Justice Chang further went on to say that “in any event, the MMA-ADA had no authority to cancel a lease granted by the President on the ground that it was granted unlawfully. If the MMA-ADA was aggrieved by the Presidential grant, the MMA-ADA or any aggrieved person could have taken proceedings in court, not against the President but against the Attorney-General, challenging the legality of the grant made by him. Such a challenge was never made in court – let alone upheld by the court, and therefore it was not open to the MMA-ADA or any other person to make a determination that the Presidential grant of the lease was invalid and then proceed to cancel that grant. The grant did not “bear the mark of invalidity on its forehead.””

He went on to add that since the purported cancellation of the lease was detrimental to the applicant’s financial and pecuniary interests, even if the MMA-ADA had the legal authority to cancel the lease, the applicant ought to have been afforded an opportunity of being heard before any decision was made by MMA-ADA to do so.

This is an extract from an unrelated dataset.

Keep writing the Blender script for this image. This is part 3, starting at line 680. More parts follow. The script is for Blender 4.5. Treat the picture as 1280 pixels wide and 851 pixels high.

Justice Chang said that the court, after examining the orders or rule made by Justice Harnanan found that the orders made were not at all in the nature of provisional orders quashing the decision of the MMA-ADA to re-classify State lands or prohibiting the MMA-ADA from re-classifying State lands unless cause was shown. Rather, he said, those Orders called upon the MMA-ADA to show cause why the decision to reclassify should not BE quashed or why the MMA-ADA should not be prohibited from re-classifying the lands.

For those reasons, Justice Chang made absolute the Orders or rules nisi of certiorari and prohibition granted against the MMA-ADA.

Johnson was represented by attorney Anil Nandlall, while attorney Beulah Williams appeared on behalf of the Attorney General, who was listed as the respondent.